In June, 1944, seven Jews are taken from their homes in the French town of Dombey and ordered to stand against a wall by members of the Milice, the military police created by the Vichy government to carry out the policies of the Nazi occupiers. The Frenchman who gives the orders to execute these Jews is Pierre Brossard.

In 1992, Pierre Brossard (Michael Caine) is living from month to month in a series of abbeys, where he is given refuge by right-wing members of the Catholic Church who believe that he was just "following orders." He is also sent money and given counsel by a group of former Vichy colleagues, including Commissaire Vionnel (Frank Finlay). On the road to one abbey, David Manenbaum (Matt Craven) attempts to assassinate Brossard but he is killed by the seasoned escape artist. In his car is a statement, intended to be placed on Brossard's dead body, explaining that this act of justice was done in the name of the Jews who died at Dombey. Pierre realizes that his situation is getting desperate.

In Paris, Judge Annemarie Livi (Tilda Swinton) is also trying to locate Brossard. Although he was arrested after the war for his crimes, the President of France gave him a full pardon. Now he has been charged again with crimes against humanity. The judge, unwilling to trust the police, calls upon Colonel Roux (Jeremy Northam) to help her find the fugitive. She is the daughter of a Catholic mother and a Jewish father but calls herself an agnostic. She has nothing but scorn for the Catholic clergy who have been sheltering Brossard.

As their investigation goes deeper into Brossard's whereabouts, they learn about a secret group called the Chevaliers, right-wing extremists who supported the Nazis as opponents of the Communists. The judge realizes that she is on the right track when she is called for a meeting with Minister Bertier (Alan Bates), an old family friend, who asks her not to continue the Brossard case, warning that she is out of her league and risks great danger. Of course, this threat only emboldens her in her resolve to capture the war criminal and, even more important, to expose those French persons in high places who have been supporting him for decades.

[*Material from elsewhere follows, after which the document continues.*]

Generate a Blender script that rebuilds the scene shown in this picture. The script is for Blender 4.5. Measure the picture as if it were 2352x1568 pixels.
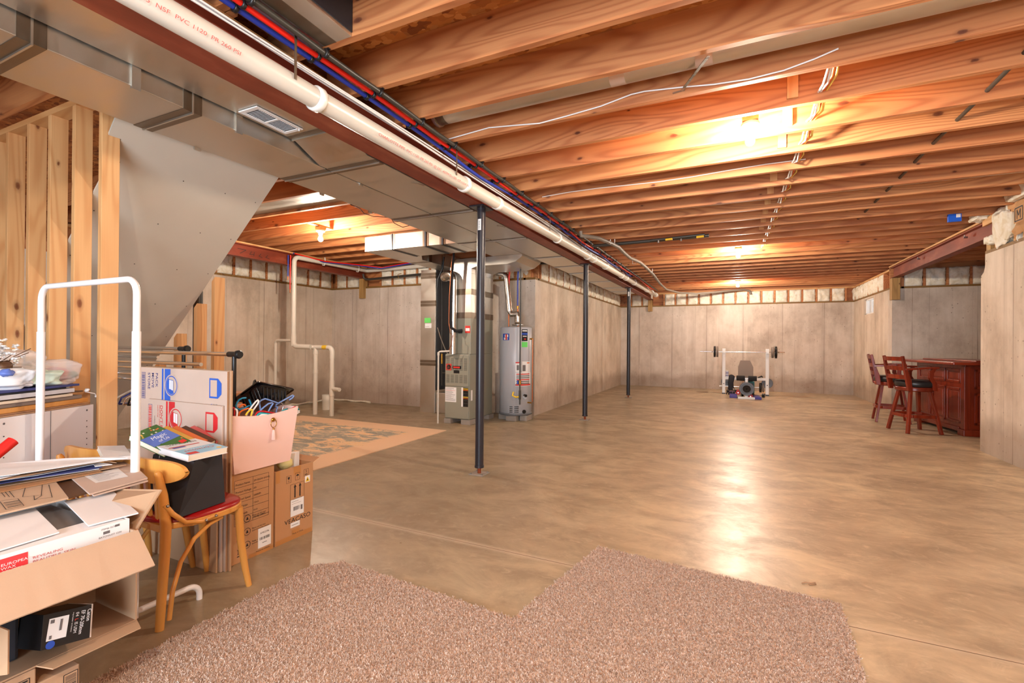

The Statement is directed by Norman Jewison from a screenplay by Ronald Harwood based on a 1997 novel by Brian Moore. The film is dedicated to the seven men who were executed in Dombey and the 77,000 other French Jews who perished under German occupation and the Vichy Regime. Moore's novel was inspired by the case of Paul Touvier, a Vichy functionary who was sentenced to death in absentia after the war but eluded capture until 1989, thanks to the support of sympathizers in the church and high-place government officials.

Jewison has made this story into a thriller in which Brossard escapes again and again from the clutches of the judge, the colonel, and another assassin sent to kill him. But the most interesting dimension of the drama is the question of whether or not this war criminal's search for forgiveness from God is genuine. Perhaps the best clues to the real character of Brossard come when he seeks sanctuary in the small apartment of his estranged wife, Nicole (Charlotte Rampling). She scorns him for betraying everything dear to him and to his religious hypocrisy exposed by the fact that he won't worship with blacks. Yet when he has a nightmare of seeing the Jews fall to the ground in death, she cradles him in her arms to help him ward off those terrible memories. In the end, we are led to believe that the forgiveness and grace that Brossard seeks from God is more sure than anything he will ever receive from human hearts.


The DVD has an audio commentary by director Norman Jewison, a "making of" featurette, and interviews with Jewison and star Michael Caine.